Principle Eight: The Church Community in a Particular Parish

“No plan for organized pastoral work, at any level, must ever fail to take into consideration the pastoral care of the family.” The “lost sheep” in the family of God rarely if ever make an appointment to see a parish priest. As Jesus did they must be met where they are in their families or other settings. Parents and families know where to meet their children and relatives and how to reach them better than strangers. They have the best and perhaps only opportunity to draw them back to the fold with patience, forbearance and their intervention.

 

Principle Nine: The Family

“Married couples and Christian families have by virtue of the graces they received in the sacraments -- are best suited for building up the Church.  Married before God they are empowered to lead their families by the witness of their lives in conformity with the divine law, through the Christian formation of children, through helping them to maturity in faith, through education to chastity, through preparation for life, through vigilance in protecting them from ideological and moral dangers, through their responsible inclusion in the church and civil communities, through their help and advice in choosing a vocation, through their mutual help of family members for human and Christian growth together and through their works of spiritual and material charity towards other families including the poor, the sick, the old, the handicapped, orphans, widows, spouses who have been abandoned, unmarried mothers and mothers-to-be in difficult situations.

 

Principle Ten: Associations of Families for Families

“Associations of Families for Families” accept the “task to foster among the faithful a lively sense of solidarity, to favor a manner of living inspired by the Gospel and by the faith of the Church, to form consciences according to Christian values and not according to the standards of public opinion; to stimulate people to perform works of charity for one another and for others with a spirit of openness which will make Christian families into a true source of light and a wholesome leaven for other families.”

 

Conclusion and Summary

Saint John Paul II summed up his motives for building “Associations of Families for Families” -- because “the future of humanity passes by way of the family”.

 

“There are countless people who cannot in any sense claim membership in what could be called in the proper sense a family.” These include those who live “in extreme poverty”, in “promiscuity, lack of housing” and “irregular relationships and extreme lack of education.
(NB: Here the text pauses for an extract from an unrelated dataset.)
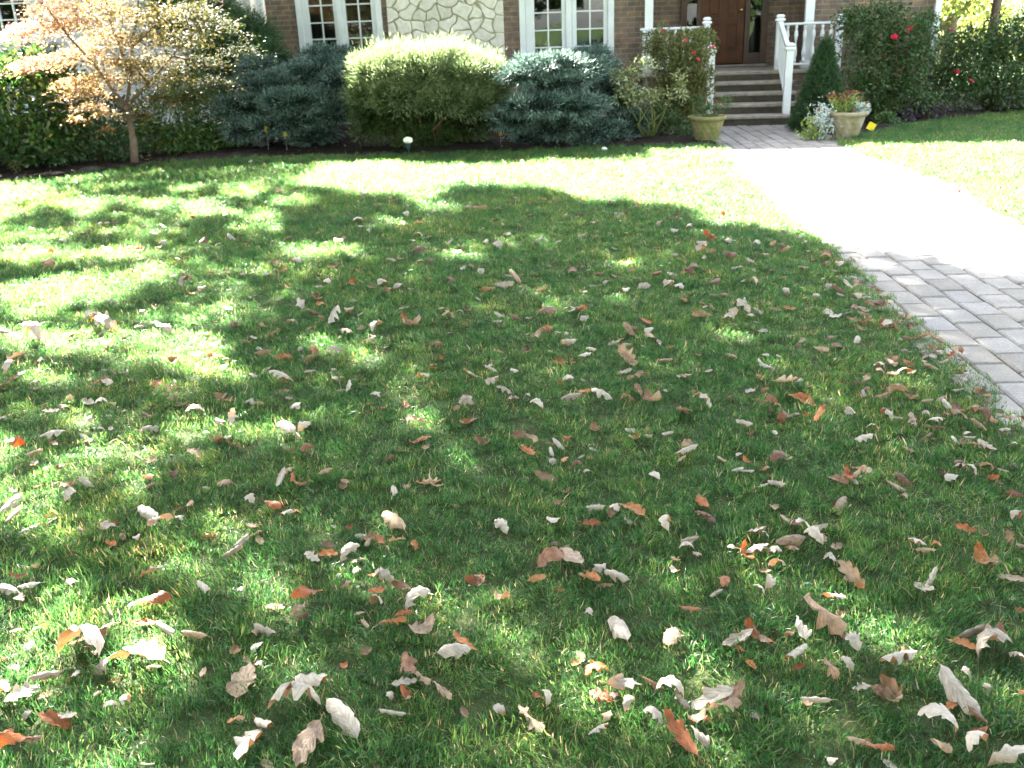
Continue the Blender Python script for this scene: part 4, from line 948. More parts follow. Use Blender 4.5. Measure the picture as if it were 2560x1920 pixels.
# trees beyond on the right, in full sun
def tree(name, label, x, y, H, R, mat, n, L, seed, trunk_r=.16, z0=1.5, group=None):
    e = empty(name, (x, y, 0)); tag(e, label, 'tree', group)
    g = np.random.default_rng(seed)
    mb = MB(); mb.tube([(0, 0, -.05), (.05, 0, H * .3), (-.08, .1, H * .6), (.1, 0, H * .9)], [trunk_r, trunk_r * .8, trunk_r * .5, .02], 10)
    bl = []
    for k in range(16):
        a = g.random() * 2 * pi; rr = R * g.uniform(.25, .85); zz = z0 + (H - z0) * g.uniform(.08, .92); rr *= (1 - .45 * abs((zz - z0) / (H - z0) - .35))
        c = (rr * cos(a), rr * sin(a), zz); s = R * g.uniform(.28, .48); bl.append((*c, s, s, s * .6))
        mb.tube([(0, 0, max(zz - rr * .8, H * .15)), (c[0] * .5, c[1] * .5, zz - rr * .2), c], [trunk_r * .45, trunk_r * .25, .01], 6)
    mb.build('trunk', m_bark, e, True)
    P, N, r = blob_pts(bl, n, seed, .8)
    D = unit(N + .9 * g.normal(size=P.shape) + [0, 0, -.1]); V, F, T = leaf_faces(P, D, L * g.uniform(.6, 1.2, len(P)), .55, .2, seed + 1)
    np_mesh('crown', V, F, mat, e, attrs={'tint': T})
    return e
tree('tree', 'yellow-green sunlit tree just right of the brick house corner', 10.9, 24, 7.0, 2.6, fm_far, 11000, .15, 101, z0=.9)
tree('tree', 'dark-trunked tree with hanging foliage at the upper right corner', 9.45, 19.0, 6.5, 1.7, fm_leaf, 7000, .11, 102, .10, 2.05)
tree('tree', 'pale distant tree in full sun at the right edge', 18.0, 36, 9, 3.8, fm_far, 9000, .22, 103, z0=.6)
tree('tree', 'distant yellowish tree glimpsed behind the nearer sunlit tree', 18.4, 45, 9, 4.6, fm_far, 9000, .26, 104, z0=.6)
leafy('hedge_bush', 'sunlit yellow-green bush far behind the right rose bushes', fm_far, [(13.2, 29, .9, 2.0, 1.2, 1.0), (15.5, 30, .9, 1.8, 1.2, 1.1), (11.0, 28, .8, 1.6, 1.2, .9)], 9000, .14, .5, 105)

# unseen trees behind the photographer, enlarged to hold back skylight; mirrored in the windows
m_back = foliage_mat('street_tree_leaf', [(0, (.02, .045, .012)), (1, (.07, .12, .03))], .6, .2, .25)
WHERE = ['third from the left, mirrored in the left window', 'mirrored in the left window, left of the middle', 'straight behind, mirrored in the right window', 'mirrored right of centre in the right window', 'far right, mirrored in the door side light', 'rightmost and nearest to the path', 'leftmost and nearest to the white house']
for i, (x, y) in enumerate(((-12, -9), (-6.5, -11), (0.5, -9.5), (7, -11), (13, -9), (19, -5), (-19, -4))):
    tree('unseen_street_tree', ('unseen leafy street tree behind the photographer, ' + WHERE[i]), x, y, 15 + i % 3, 5.0, m_back, 12000, .42, 200 + i, .3, 1.5, 'unseen street trees opposite the house')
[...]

There are others [those] who, for various reasons, have been left alone in the world. And yet for all of these people there exists a ‘good news of the family’.” “For those who have no natural family the doors of the great family which is the Church . . . a home and family for everyone, especially those who “labor and are heavy burdened.”

 

The “Care of the Family in Difficult Cases” requires special care: “ideologically divided” families, “mixed marriages of non-Catholic spouses”, “trial or cohabiting couples”, couples married outside the Church and separated and divorced Catholics who have remarried. A priest should be consulted in such cases.